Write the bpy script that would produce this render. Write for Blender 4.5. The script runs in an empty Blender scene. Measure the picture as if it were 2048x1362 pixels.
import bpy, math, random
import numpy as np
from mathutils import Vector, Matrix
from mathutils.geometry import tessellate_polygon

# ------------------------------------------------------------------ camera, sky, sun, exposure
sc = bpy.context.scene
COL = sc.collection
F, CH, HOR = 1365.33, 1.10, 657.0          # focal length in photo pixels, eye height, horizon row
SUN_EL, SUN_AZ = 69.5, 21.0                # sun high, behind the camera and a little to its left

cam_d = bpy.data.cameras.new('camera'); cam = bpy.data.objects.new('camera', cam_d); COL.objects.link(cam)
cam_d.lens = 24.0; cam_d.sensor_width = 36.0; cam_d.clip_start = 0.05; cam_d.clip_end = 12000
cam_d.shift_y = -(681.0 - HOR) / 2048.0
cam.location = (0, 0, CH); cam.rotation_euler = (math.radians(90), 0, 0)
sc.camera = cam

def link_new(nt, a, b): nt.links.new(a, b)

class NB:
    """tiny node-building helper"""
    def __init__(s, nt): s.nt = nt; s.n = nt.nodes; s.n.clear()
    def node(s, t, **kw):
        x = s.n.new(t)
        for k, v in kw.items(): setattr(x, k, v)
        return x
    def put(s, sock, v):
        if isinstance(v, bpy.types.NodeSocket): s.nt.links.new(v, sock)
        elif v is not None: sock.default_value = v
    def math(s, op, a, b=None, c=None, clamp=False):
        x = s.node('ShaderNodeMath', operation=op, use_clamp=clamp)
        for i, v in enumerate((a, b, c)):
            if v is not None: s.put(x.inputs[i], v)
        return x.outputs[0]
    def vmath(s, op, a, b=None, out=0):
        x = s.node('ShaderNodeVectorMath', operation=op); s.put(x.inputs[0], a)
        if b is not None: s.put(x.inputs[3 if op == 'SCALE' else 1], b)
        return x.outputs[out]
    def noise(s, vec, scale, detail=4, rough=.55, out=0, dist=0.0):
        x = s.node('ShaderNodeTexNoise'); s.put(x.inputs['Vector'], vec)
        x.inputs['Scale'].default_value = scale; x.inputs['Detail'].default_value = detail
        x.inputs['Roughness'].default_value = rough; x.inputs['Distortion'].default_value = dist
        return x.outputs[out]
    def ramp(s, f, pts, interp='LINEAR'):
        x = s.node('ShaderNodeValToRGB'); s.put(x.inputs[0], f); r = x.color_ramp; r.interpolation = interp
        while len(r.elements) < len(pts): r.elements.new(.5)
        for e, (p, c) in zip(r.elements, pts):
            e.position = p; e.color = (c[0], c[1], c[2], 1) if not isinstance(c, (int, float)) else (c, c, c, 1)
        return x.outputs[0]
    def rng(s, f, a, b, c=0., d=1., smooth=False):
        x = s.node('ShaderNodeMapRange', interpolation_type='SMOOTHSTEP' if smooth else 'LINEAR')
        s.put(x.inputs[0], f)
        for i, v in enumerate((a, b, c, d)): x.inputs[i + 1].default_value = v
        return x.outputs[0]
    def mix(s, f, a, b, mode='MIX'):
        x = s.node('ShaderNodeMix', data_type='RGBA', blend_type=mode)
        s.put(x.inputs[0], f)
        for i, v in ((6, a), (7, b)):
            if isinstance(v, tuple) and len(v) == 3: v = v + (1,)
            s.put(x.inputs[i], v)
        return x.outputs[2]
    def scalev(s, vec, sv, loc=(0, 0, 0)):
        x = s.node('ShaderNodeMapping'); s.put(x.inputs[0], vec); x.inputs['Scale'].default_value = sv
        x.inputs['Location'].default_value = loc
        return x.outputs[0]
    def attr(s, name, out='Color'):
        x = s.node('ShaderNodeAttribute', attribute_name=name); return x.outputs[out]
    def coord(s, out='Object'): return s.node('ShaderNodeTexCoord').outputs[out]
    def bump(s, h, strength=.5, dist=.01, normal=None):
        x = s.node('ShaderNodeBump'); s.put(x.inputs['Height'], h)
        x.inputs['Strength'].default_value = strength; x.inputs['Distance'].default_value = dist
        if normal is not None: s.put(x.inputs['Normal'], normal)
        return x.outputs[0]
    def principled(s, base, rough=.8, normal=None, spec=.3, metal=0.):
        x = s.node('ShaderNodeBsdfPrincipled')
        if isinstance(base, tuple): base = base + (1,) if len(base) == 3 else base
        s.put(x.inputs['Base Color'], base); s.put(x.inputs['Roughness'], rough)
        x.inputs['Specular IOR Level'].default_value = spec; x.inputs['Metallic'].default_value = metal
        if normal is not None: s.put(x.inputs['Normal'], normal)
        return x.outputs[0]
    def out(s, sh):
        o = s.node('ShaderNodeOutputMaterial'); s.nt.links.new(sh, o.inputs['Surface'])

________

Exercise brief -> Write each line above out exactly.

Expected answer ->
Write the bpy script that would produce this render. Write for Blender 4.5. The script runs in an empty Blender scene. Measure the picture as if it were 2048x1362 pixels.
import bpy, math, random
import numpy as np
from mathutils import Vector, Matrix
from mathutils.geometry import tessellate_polygon

# ------------------------------------------------------------------ camera, sky, sun, exposure
sc = bpy.context.scene
COL = sc.collection
F, CH, HOR = 1365.33, 1.10, 657.0          # focal length in photo pixels, eye height, horizon row
SUN_EL, SUN_AZ = 69.5, 21.0                # sun high, behind the camera and a little to its left

cam_d = bpy.data.cameras.new('camera'); cam = bpy.data.objects.new('camera', cam_d); COL.objects.link(cam)
cam_d.lens = 24.0; cam_d.sensor_width = 36.0; cam_d.clip_start = 0.05; cam_d.clip_end = 12000
cam_d.shift_y = -(681.0 - HOR) / 2048.0
cam.location = (0, 0, CH); cam.rotation_euler = (math.radians(90), 0, 0)
sc.camera = cam

def link_new(nt, a, b): nt.links.new(a, b)

class NB:
    """tiny node-building helper"""
    def __init__(s, nt): s.nt = nt; s.n = nt.nodes; s.n.clear()
    def node(s, t, **kw):
        x = s.n.new(t)
        for k, v in kw.items(): setattr(x, k, v)
        return x
    def put(s, sock, v):
        if isinstance(v, bpy.types.NodeSocket): s.nt.links.new(v, sock)
        elif v is not None: sock.default_value = v
    def math(s, op, a, b=None, c=None, clamp=False):
        x = s.node('ShaderNodeMath', operation=op, use_clamp=clamp)
        for i, v in enumerate((a, b, c)):
            if v is not None: s.put(x.inputs[i], v)
        return x.outputs[0]
    def vmath(s, op, a, b=None, out=0):
        x = s.node('ShaderNodeVectorMath', operation=op); s.put(x.inputs[0], a)
        if b is not None: s.put(x.inputs[3 if op == 'SCALE' else 1], b)
        return x.outputs[out]
    def noise(s, vec, scale, detail=4, rough=.55, out=0, dist=0.0):
        x = s.node('ShaderNodeTexNoise'); s.put(x.inputs['Vector'], vec)
        x.inputs['Scale'].default_value = scale; x.inputs['Detail'].default_value = detail
        x.inputs['Roughness'].default_value = rough; x.inputs['Distortion'].default_value = dist
        return x.outputs[out]
    def ramp(s, f, pts, interp='LINEAR'):
        x = s.node('ShaderNodeValToRGB'); s.put(x.inputs[0], f); r = x.color_ramp; r.interpolation = interp
        while len(r.elements) < len(pts): r.elements.new(.5)
        for e, (p, c) in zip(r.elements, pts):
            e.position = p; e.color = (c[0], c[1], c[2], 1) if not isinstance(c, (int, float)) else (c, c, c, 1)
        return x.outputs[0]
    def rng(s, f, a, b, c=0., d=1., smooth=False):
        x = s.node('ShaderNodeMapRange', interpolation_type='SMOOTHSTEP' if smooth else 'LINEAR')
        s.put(x.inputs[0], f)
        for i, v in enumerate((a, b, c, d)): x.inputs[i + 1].default_value = v
        return x.outputs[0]
    def mix(s, f, a, b, mode='MIX'):
        x = s.node('ShaderNodeMix', data_type='RGBA', blend_type=mode)
        s.put(x.inputs[0], f)
        for i, v in ((6, a), (7, b)):
            if isinstance(v, tuple) and len(v) == 3: v = v + (1,)
            s.put(x.inputs[i], v)
        return x.outputs[2]
    def scalev(s, vec, sv, loc=(0, 0, 0)):
        x = s.node('ShaderNodeMapping'); s.put(x.inputs[0], vec); x.inputs['Scale'].default_value = sv
        x.inputs['Location'].default_value = loc
        return x.outputs[0]
    def attr(s, name, out='Color'):
        x = s.node('ShaderNodeAttribute', attribute_name=name); return x.outputs[out]
    def coord(s, out='Object'): return s.node('ShaderNodeTexCoord').outputs[out]
    def bump(s, h, strength=.5, dist=.01, normal=None):
        x = s.node('ShaderNodeBump'); s.put(x.inputs['Height'], h)
        x.inputs['Strength'].default_value = strength; x.inputs['Distance'].default_value = dist
        if normal is not None: s.put(x.inputs['Normal'], normal)
        return x.outputs[0]
    def principled(s, base, rough=.8, normal=None, spec=.3, metal=0.):
        x = s.node('ShaderNodeBsdfPrincipled')
        if isinstance(base, tuple): base = base + (1,) if len(base) == 3 else base
        s.put(x.inputs['Base Color'], base); s.put(x.inputs['Roughness'], rough)
        x.inputs['Specular IOR Level'].default_value = spec; x.inputs['Metallic'].default_value = metal
        if normal is not None: s.put(x.inputs['Normal'], normal)
        return x.outputs[0]
    def out(s, sh):
        o = s.node('ShaderNodeOutputMaterial'); s.nt.links.new(sh, o.inputs['Surface'])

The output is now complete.